The Air Force and Anduril both said the test took place recently but would not specify when.
The Air Dominance Combined Test Force from Edwards’ 412th Test Wing helped carry out the live-fire test, the Air Force said. That test force is made up of Active-Duty military, government civilians, and contractors working to refine and validate the models needed to conduct a safe live-fire test.
In a statement to Air & Space Forces Magazine, General Atomics spokesman C. Mark Brinkley said his firm will conduct a live-fire test off its YFQ-42A by the end of 2026.

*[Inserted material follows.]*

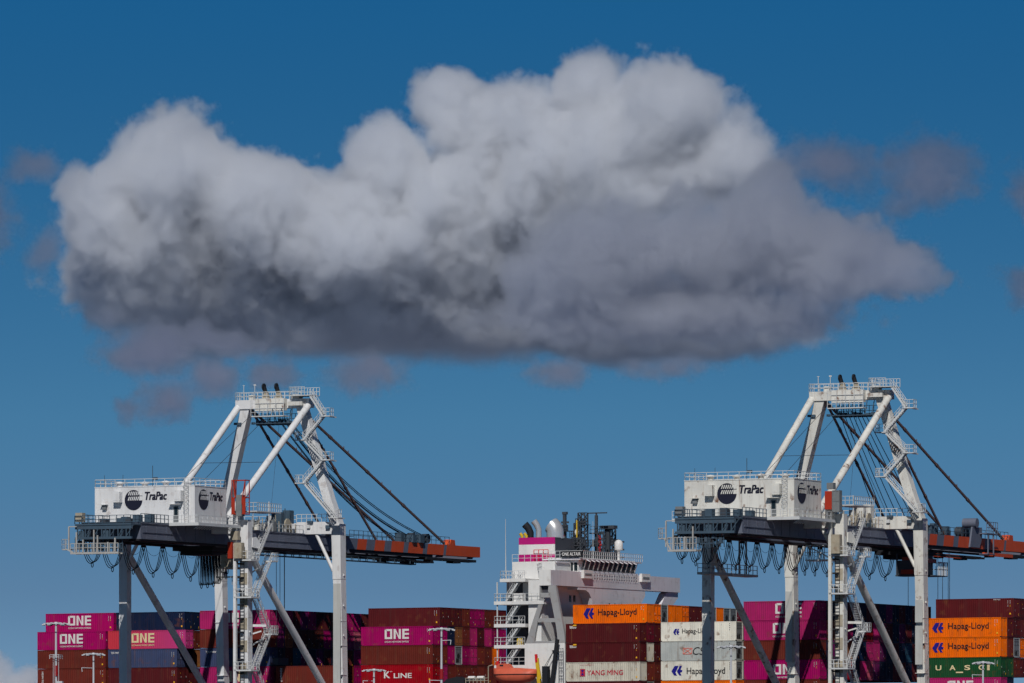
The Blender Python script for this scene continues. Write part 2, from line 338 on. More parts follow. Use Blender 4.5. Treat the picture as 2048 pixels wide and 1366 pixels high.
    def lattice(x,y,z0,z1,wd,name='lattice_mast'):
        m=MB(); c=[(x-wd,y-wd),(x+wd,y-wd),(x+wd,y+wd),(x-wd,y+wd)]; n=int((z1-z0)/.9)
        for a_ in c: m.bar((*a_,z0),(*a_,z1),.19,.19)
        for i in range(n):
            za=z0+(z1-z0)*i/n; zb=z0+(z1-z0)*(i+1)/n
            for j in range(4):
                p=c[j];q=c[(j+1)%4]; m.bar((*p,za),(*q,zb),.11,.11); m.bar((*p,zb),(*q,zb),.1,.1)
        m.build(name,M['mast'],ship)
    lattice(13.0,25.5,34.7,42.3,.55); lattice(15.2,27.6,34.7,39.4,.5); lattice(14.4,32.4,34.7,40.0,.6); lattice(15.0,19.6,34.7,38.2,.7); lattice(13.4,22.6,34.7,40.6,.35)
    m=MB(); m.bar((13.2,18.6,34.7),(13.2,18.6,41.8),.45,.45); m.bar((12.6,18.6,40.6),(13.9,18.6,40.6),.1,.3); m.bar((12.4,18.6,38.0),(14.0,18.6,36.0),.12,.12); m.box(12.9,13.6,18.3,18.9,41.8,42.2); m.build('radar_mast',M['mast'],ship)
    m=MB(); m.bar((14.0,28.2,34.7),(14.0,28.2,42.0),.4,.4); m.bar((12.6,28.2,42.35),(15.8,28.2,42.35),.2,.18); m.bar((14,28.2,42),(14,28.2,42.4),.2,.2); m.rail([(13.2,27.6,39.3),(14.8,27.6,39.3),(14.8,29,39.3)],1.0,.7,.07); m.box(13.1,14.9,27.5,29,39.15,39.3); m.bar((12.2,26.5,34.7),(14.0,28.2,38.6),.16,.16); m.build('radar_mast',M['mast'],ship)
    m=MB(); m.bar((14.6,31.2,34.7),(14.6,31.2,40.4),.6,.6); m.box(13.6,16.0,30.4,31.6,40.0,40.5); m.bar((13.4,29.0,34.7),(14.6,31.2,38.8),.2,.2); m.bar((15.4,32.6,34.7),(15.4,32.6,38.4),.7,.7)
    for z in (35.6,36.8,38): m.bar((14.0,32.5,z),(16.6,32.7,z),.2,.25)
    m.build('signal_mast',M['mast'],ship)
    m=MB(); m.box(13.6,16.6,29,31,34.75,36.3); m.box(12.4,14.9,16,28,34.5,36.4); m.build('mast_house',M['mast'],ship)
    m=MB(); m.bar((12.6,16.8,34.7),(12.6,16.8,37.8),.3,.2); m.bar((14.3,20.6,34.7),(14.3,20.6,41.0),.16,.16); m.build('ladder',M['yellow'],ship)
    d=MB(); d.lathe([(.25,-2.6),(.25,-.7),(.45,-.6),(.62,-.6),(.66,-.55),(.66,.35),(.6,.62),(.42,.85),(.2,.97),(.01,1.0)],(17.5,28.8,37.2),20); d.build('radome',M['shipwhite'],ship)
    d=MB(); d.lathe([(.12,-1.6),(.12,-.5),(.3,-.45),(.34,0),(.28,.3),(.01,.5)],(13.6,22.0,39.2),14); d.build('radome',M['shipwhite'],ship)
    d=MB(); d.tube([(11.2,2.2,31.5),(11.2,2.2,35.5),(11.2,2.2,40.6)],.09,6,r1=.03); d.tube([(15.6,23.6,34.7),(15.6,23.6,40.9)],.05,6,r1=.025); d.build('whip_aerial',M['rail'],ship)
    fl=MB(); fl.prism([(0,0),(.62,-.25),(.75,-1.6),(.5,-2.7),(.15,-2.5),(.1,-1.2)],(14.5,27.4,39.0),(1,0,0),(0,0,1),(0,.06,0)); fl.build('flag',M['flagred'],ship)
    fl=MB()
    for i in range(7): fl.box(13.0,13.42,17.9,17.93,37.0+i*.24,37.22+i*.24,i%2)
    fl.build('flag',[M['flagred'],M['shipwhite']],ship)
    # gear on the side deck
    dv=MB(); dv.bar((18.6,-1.2,13),(18.0,-1.2,19.5),.35,.5); dv.bar((18.0,-1.2,19.5),(18.6,-1.2,16.4),.25,.3); dv.build('boat_davit',M['yellow'],ship)
    dv=MB(); dv.bar((11.2,-.6,12),(11.2,-.6,19.2),.3,.4); dv.build('boat_davit',M['flagred'],ship); dv=MB(); dv.bar((18.0,-1.3,18.9),(17.9,-1.3,20.1),.3,.35); dv.build('boat_davit',M['flagred'],ship)
    pc=MB(); pc.bar((19.4,-1,12),(19.4,-1,18.3),.9,.9); pc.bar((20.2,-1,14.5),(21.3,-1,22.3),.45,.5); pc.bar((19.5,-1,18.3),(21.1,-1,21.4),.06,.06); pc.bar((19.2,-1,18.3),(20.9,-1,20.9),.06,.06); pc.bar((20.6,-1,20.4),(21.4,-1,20.6),.5,.5); pc.build('provision_crane',M['black'],ship)
    ld=MB()
    for z in (14.0,15.2,16.4,17.6,18.8,20.0): ld.rail([(21.3,-.5,z),(22.0,-.5,z)],.9,.4,.06)
    ld.bar((21.3,-.5,12),(21.3,-.5,21),.08,.08); ld.bar((22.0,-.5,12),(22.0,-.5,21),.08,.08); ld.build('ladder',M['mast'],ship)
    rk=MB(); rk.box(6.2,10.0,-1.4,-.2,15.6,15.85); rk.rail([(6.2,-1.4,15.85),(10,-1.4,15.85)],.8,.6,.08)
    rk.bar((9.9,-1.2,15.8),(9.9,-1.2,18.4),.12,.12); rk.bar((9.9,-1.2,18.4),(10.6,-1.2,18.6),.12,.12)
    rk.box(6.3,6.6,-1.2,-.4,11.4,15.6); rk.box(9.6,9.9,-1.2,-.4,11.4,15.6); rk.build('liferaft_rack',M['cream'],ship)
    for x in (7.0,8.5):
        lr=MB(); lr.tube([(x-.55,-.9,16.6),(x+.55,-.9,16.6)],.36,12); lr.build('liferaft_canister',M['shipwhite'],ship)
    bb=MB(); bb.prism([(0,0),(3.6,0),(3.6,1.4),(2.4,1.9),(.6,1.5),(0,.9)],(2.2,-1.2,15.0),(1,0,0),(0,0,1),(0,2,0)); bb.build('deck_winch',M['black'],ship)
ship_build()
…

“Firing weapons from any unmanned aircraft is a huge milestone,” Brinkley said. “That’s something General Atomics pioneered and we’re known for, so we know what it means for everyone involved. Our team remains on schedule to fire from the internal bay of the FQ-42A later this year, and everyone is looking forward to showing more of what our aircraft can bring to the fight.”
The Air Force said these live-fire tests are the latest development in “a deliberate, phased test progression that began with inert carriage evaluations earlier this year.”
Wilsbach announced the start of those inert carriage tests in February at AFA’s Warfare Symposium. Those first flights focused on gathering in-flight data to make sure the CCA was handling as intended, the Air Force said. Follow-up evaluations, which took place in a simulated environment, made sure the data links were properly integrated and the CCA precisely carried out the operator’s commands.
“Moving from inert carriage earlier this year to this weapons release demonstrates program maturity, allowing us to validate our digital integration models with actual data,” Gen. Dale White, the Pentagon’s direct reporting portfolio manager for the Air Force’s critical major weapon systems, said in a statement. “These tests provide operational validation that Collaborative Combat Aircraft can execute the weapon employment sequence autonomously within pilot-defined parameters, accelerating capability delivery to the warfighter.”
The Air Force stressed that humans will retain oversight of CCAs and the drones will not autonomously use their weapons without a human’s command.
“The decision to release any weapon system remains exclusively with a human operator, who maintains command and control of the platform at all times,” the Air Force statement said.